A certa altura, acrescenta-se um elemento ainda mais desgraçado: indícios de que os acusados do crime confessaram sob tortura. Fitas descobertas por Mizanzuk durante a realização do podcast ajudaram a mudar a compreensão do caso.

O trabalho do jornalista serviu de base para o roteiro desenvolvido por Angelo Defanti, Arthur Warren, Ludmila Naves e Tainá Muhringer, com direção de Aly Muritiba e Michelle Chevrand.

Consciente do tesouro em mãos, e desafiando a lógica de exibição integral dos episódios, estabelecida pela Netflix, o Globoplay tem oferecidos dois capítulos de “Caso Evandro” por semana. Vi os quatro primeiros.

Nesta quinta (27) vão ao ar o quinto e sexto episódios.

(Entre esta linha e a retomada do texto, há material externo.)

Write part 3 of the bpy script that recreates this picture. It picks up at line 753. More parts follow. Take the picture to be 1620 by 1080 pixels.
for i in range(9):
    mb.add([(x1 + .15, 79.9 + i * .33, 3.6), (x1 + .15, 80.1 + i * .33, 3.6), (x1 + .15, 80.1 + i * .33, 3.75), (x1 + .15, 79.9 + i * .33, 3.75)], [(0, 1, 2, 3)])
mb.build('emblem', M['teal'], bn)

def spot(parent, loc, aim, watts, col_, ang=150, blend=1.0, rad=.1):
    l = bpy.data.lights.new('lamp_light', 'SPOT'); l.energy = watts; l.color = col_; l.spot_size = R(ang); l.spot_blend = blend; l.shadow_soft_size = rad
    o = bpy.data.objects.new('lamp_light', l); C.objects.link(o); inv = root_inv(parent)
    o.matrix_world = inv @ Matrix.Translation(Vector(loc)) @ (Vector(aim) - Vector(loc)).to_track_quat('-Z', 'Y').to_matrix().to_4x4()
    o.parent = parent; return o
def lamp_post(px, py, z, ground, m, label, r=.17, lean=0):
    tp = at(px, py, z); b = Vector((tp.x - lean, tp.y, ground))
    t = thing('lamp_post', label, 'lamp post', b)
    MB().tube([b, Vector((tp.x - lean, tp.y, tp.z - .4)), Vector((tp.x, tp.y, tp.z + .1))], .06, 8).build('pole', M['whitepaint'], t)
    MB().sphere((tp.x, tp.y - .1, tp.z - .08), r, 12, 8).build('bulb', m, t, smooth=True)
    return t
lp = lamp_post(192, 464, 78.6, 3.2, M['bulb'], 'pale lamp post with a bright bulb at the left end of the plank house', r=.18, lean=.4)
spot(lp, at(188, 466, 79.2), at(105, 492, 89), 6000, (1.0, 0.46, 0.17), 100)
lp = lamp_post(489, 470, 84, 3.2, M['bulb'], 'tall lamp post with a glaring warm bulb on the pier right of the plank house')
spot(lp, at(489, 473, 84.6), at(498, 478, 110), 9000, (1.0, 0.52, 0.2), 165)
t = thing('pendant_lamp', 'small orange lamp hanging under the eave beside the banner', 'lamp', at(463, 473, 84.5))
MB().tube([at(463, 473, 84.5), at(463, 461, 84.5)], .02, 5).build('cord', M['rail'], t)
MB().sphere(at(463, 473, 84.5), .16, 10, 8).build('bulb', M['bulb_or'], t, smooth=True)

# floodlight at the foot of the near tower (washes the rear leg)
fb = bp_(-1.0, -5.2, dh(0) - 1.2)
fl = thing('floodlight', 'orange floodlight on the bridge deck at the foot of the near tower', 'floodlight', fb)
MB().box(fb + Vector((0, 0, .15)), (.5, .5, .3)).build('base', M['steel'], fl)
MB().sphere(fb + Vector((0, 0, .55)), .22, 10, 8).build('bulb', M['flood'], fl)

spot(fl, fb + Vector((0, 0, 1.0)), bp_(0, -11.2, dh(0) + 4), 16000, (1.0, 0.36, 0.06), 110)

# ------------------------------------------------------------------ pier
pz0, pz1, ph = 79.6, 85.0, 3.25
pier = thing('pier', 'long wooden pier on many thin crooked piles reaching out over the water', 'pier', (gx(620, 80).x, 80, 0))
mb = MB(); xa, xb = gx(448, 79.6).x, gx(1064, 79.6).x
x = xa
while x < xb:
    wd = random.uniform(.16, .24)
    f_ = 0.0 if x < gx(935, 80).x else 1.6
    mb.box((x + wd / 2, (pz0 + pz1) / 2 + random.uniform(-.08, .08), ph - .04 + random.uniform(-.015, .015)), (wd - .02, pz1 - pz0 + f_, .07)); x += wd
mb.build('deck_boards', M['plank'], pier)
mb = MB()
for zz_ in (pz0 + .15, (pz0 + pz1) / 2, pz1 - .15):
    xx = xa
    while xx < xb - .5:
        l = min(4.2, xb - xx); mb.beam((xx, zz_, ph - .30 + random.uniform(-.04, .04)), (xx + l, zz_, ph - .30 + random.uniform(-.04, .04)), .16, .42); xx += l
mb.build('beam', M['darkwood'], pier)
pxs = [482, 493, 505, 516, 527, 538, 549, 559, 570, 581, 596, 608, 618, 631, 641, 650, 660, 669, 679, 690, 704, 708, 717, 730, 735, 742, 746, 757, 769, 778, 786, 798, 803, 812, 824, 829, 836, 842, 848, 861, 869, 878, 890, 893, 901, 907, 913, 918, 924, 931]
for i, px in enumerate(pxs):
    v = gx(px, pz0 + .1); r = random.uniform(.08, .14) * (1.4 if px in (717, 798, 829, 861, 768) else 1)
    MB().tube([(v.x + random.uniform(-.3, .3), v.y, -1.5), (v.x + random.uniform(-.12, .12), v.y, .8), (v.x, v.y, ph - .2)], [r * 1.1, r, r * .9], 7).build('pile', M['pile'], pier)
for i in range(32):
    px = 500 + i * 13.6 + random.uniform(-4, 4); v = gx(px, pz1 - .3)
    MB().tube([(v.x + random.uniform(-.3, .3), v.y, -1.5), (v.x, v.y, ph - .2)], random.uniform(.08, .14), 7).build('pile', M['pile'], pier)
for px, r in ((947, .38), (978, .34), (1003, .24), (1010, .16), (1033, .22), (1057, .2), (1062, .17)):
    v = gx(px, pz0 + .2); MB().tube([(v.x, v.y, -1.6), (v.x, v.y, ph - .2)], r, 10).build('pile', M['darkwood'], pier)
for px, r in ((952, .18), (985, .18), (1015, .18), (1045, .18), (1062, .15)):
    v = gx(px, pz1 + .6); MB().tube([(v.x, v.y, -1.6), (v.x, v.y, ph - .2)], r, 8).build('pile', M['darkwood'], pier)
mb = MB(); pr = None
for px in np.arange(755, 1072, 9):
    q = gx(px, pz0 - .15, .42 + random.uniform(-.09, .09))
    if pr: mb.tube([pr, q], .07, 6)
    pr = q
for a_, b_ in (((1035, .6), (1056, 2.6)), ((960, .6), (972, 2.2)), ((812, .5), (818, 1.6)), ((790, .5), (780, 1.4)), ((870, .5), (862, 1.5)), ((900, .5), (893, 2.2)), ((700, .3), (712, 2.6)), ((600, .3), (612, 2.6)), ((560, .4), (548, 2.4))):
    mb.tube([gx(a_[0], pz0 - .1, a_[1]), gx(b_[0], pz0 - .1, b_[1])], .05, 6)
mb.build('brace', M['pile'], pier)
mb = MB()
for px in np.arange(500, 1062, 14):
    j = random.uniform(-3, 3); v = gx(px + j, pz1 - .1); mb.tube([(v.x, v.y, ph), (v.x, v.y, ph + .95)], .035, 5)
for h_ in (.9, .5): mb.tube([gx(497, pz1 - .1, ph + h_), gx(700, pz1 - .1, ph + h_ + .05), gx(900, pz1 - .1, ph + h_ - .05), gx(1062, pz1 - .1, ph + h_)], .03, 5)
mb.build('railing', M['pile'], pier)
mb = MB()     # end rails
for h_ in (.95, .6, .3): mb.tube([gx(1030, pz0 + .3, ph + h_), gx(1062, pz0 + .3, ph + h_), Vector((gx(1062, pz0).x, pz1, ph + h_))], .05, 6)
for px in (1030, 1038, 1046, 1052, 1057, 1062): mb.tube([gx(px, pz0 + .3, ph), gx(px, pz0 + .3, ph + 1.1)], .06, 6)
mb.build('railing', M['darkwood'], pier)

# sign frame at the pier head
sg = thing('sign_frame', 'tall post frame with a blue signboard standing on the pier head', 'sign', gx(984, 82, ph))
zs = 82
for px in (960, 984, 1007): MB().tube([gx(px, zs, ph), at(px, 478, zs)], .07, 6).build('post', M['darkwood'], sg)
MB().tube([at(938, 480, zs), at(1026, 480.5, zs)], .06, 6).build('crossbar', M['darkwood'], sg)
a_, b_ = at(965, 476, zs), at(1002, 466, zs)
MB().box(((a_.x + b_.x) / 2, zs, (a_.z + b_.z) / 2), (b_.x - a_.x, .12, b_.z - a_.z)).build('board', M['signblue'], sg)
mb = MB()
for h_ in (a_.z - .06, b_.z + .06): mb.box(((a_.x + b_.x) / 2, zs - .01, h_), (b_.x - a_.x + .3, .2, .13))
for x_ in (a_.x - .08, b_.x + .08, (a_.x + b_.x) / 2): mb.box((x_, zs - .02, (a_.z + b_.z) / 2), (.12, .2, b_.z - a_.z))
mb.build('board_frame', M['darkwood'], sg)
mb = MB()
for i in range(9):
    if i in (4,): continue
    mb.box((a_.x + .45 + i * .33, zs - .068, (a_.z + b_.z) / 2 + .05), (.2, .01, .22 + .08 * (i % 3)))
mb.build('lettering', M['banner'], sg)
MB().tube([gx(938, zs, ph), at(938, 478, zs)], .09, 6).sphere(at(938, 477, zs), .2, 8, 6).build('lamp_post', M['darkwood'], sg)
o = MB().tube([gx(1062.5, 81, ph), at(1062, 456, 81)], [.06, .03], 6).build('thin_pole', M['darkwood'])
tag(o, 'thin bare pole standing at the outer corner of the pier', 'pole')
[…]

No dia 3 de junho será exibido o último capítulo da saga.

E uma semana depois, o serviço oferece um episódio extra, que trata do desaparecimento de outro menino, Leandro Bossi, também ocorrido em 1992, cuja investigação em alguns momentos se misturou ao caso Evandro.

Ainda que brevemente, não poderia deixar de mencionar, já que estou falando de uma série sobre um caso policial, a cobertura que a televisão está fazendo nestes últimos dez dias da morte do cantor MC Kevin.

Diante das dúvidas levantadas pela tragédia, apresentadores e repórteres vestiram a fantasia de investigadores, promoveram acareações entre testemunhas e praticamente apontaram culpados. Um vexame completo.

P.S. Saio de férias por um período mais longo, para desenvolver um projeto, e retorno com a coluna em setembro.